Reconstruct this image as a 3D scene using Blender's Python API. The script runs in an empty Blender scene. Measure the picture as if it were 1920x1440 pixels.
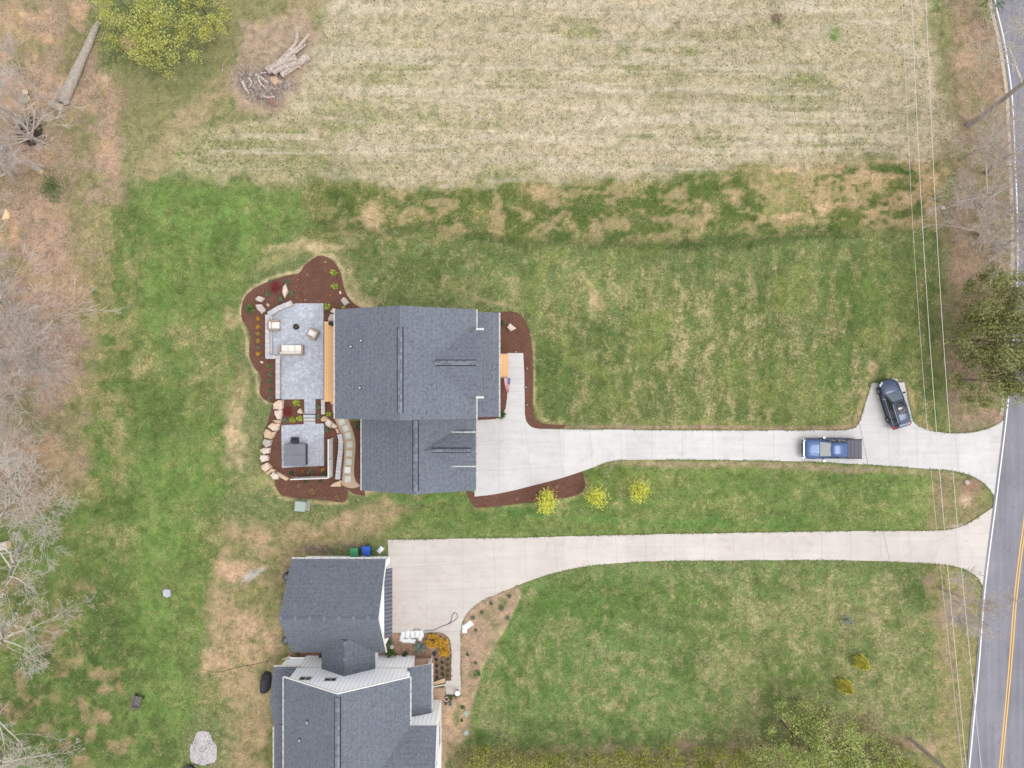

* * *

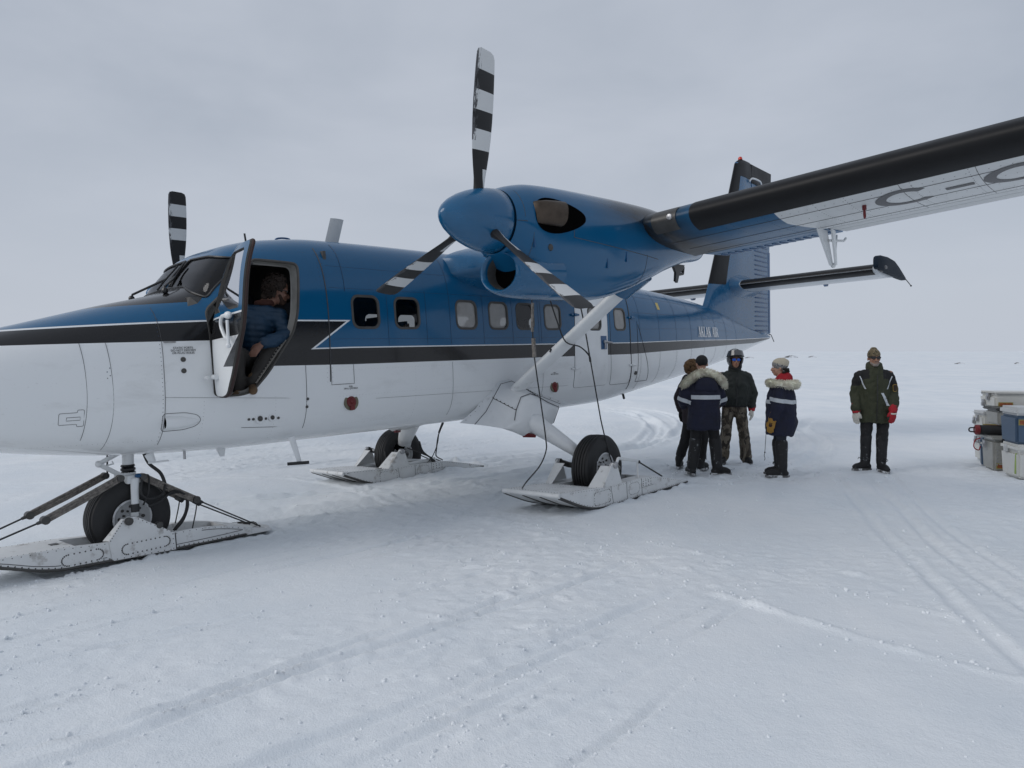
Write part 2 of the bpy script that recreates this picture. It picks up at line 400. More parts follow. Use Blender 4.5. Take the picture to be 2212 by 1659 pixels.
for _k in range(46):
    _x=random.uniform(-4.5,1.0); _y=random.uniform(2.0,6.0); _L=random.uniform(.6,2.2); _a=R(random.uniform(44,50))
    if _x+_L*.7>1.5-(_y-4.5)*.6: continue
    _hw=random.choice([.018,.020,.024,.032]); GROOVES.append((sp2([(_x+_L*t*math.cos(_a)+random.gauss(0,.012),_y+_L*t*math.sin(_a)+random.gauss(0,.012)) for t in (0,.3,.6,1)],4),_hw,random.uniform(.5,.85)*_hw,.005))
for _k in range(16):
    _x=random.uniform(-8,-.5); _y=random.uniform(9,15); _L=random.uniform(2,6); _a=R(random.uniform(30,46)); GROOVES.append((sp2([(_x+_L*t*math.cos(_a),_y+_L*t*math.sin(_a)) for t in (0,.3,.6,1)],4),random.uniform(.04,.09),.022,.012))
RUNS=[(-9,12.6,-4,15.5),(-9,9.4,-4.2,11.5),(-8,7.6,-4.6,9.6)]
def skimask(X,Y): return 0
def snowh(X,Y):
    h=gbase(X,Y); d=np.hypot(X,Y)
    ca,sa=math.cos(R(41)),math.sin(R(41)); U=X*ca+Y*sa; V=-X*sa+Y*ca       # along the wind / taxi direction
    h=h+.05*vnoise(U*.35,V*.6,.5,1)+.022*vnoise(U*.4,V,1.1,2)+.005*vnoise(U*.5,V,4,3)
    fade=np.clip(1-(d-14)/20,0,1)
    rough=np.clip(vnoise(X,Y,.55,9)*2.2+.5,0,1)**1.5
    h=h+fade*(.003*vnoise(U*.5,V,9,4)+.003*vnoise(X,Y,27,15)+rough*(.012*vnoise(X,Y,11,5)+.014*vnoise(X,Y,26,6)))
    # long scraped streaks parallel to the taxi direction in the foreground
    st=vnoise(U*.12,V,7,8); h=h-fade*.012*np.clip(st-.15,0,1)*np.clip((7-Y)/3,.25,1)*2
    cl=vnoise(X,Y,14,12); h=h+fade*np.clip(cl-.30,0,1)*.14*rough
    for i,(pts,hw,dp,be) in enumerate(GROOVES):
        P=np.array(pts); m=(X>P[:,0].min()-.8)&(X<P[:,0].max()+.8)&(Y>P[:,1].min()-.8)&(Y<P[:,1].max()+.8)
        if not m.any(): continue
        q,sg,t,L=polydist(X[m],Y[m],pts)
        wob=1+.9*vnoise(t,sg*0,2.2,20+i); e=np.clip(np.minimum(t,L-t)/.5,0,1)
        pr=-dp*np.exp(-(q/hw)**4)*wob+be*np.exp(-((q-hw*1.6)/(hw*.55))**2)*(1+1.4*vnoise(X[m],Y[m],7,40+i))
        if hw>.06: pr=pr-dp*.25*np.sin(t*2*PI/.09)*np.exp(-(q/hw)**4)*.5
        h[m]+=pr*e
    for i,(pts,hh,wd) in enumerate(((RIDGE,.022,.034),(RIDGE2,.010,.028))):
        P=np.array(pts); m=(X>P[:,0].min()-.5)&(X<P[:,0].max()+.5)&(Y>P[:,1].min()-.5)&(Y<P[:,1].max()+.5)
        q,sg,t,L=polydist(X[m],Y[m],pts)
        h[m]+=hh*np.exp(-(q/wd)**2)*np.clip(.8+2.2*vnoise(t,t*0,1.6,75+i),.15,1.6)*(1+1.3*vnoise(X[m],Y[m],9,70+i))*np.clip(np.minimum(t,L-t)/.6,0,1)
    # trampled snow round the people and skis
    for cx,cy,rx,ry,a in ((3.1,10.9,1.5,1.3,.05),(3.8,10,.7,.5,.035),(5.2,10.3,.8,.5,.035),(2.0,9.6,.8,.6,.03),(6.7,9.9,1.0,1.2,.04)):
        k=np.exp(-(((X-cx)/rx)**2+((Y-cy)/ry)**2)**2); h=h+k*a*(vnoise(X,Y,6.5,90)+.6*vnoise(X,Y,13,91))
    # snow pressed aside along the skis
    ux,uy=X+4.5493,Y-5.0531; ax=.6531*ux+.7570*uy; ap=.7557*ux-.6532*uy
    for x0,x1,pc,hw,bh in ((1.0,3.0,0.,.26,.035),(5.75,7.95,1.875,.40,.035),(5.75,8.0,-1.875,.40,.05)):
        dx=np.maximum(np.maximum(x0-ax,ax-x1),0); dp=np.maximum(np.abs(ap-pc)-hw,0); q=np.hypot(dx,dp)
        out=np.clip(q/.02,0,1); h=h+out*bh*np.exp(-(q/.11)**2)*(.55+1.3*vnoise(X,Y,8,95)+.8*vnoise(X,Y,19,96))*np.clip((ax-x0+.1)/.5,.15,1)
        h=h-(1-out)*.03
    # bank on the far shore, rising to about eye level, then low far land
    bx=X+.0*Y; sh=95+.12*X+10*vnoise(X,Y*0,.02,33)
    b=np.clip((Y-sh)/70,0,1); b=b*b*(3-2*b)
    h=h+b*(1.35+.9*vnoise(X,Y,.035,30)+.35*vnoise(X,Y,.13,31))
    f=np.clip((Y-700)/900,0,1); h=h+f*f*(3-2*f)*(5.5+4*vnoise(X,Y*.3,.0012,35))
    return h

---

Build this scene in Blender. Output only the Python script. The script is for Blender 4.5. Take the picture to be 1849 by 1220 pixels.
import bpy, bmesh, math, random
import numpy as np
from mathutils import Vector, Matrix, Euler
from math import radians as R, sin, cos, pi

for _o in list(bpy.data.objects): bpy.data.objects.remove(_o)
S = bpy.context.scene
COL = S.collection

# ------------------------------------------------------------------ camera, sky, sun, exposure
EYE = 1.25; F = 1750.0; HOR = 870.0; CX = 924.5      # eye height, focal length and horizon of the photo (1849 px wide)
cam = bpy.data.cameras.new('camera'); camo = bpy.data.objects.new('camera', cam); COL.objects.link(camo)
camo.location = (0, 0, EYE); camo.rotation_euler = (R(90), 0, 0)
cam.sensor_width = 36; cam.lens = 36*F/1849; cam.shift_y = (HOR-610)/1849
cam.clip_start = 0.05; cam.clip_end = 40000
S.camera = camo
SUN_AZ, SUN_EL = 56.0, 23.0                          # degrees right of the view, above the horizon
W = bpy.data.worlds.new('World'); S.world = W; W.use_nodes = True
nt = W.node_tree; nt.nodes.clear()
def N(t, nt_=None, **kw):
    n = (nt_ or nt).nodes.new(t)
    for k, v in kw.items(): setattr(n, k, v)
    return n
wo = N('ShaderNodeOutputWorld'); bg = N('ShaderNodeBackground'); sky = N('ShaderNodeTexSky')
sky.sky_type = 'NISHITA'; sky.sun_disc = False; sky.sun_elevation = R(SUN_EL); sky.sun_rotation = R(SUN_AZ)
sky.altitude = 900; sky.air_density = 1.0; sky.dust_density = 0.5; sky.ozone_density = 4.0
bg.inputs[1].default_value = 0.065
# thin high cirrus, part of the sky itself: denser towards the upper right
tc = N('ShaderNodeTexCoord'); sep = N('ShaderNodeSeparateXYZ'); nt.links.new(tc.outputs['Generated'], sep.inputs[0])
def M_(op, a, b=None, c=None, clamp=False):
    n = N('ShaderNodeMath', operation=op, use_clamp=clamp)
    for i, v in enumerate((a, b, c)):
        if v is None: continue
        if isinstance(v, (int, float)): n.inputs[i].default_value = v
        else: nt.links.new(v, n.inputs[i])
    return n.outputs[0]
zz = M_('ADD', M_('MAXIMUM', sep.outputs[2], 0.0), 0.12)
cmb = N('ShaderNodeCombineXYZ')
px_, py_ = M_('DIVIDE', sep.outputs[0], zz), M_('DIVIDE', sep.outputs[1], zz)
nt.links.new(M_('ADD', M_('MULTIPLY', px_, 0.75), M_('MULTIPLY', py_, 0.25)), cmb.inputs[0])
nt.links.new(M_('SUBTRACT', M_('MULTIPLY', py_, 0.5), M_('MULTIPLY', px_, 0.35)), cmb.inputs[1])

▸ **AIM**
The line containing "Build this scene" opens the part, and the line containing "COL = S.collection" closes it. Output that part exactly, with both, and only that.

▸ **REPLY**
Build this scene in Blender. Output only the Python script. The script is for Blender 4.5. Take the picture to be 1849 by 1220 pixels.
import bpy, bmesh, math, random
import numpy as np
from mathutils import Vector, Matrix, Euler
from math import radians as R, sin, cos, pi

for _o in list(bpy.data.objects): bpy.data.objects.remove(_o)
S = bpy.context.scene
COL = S.collection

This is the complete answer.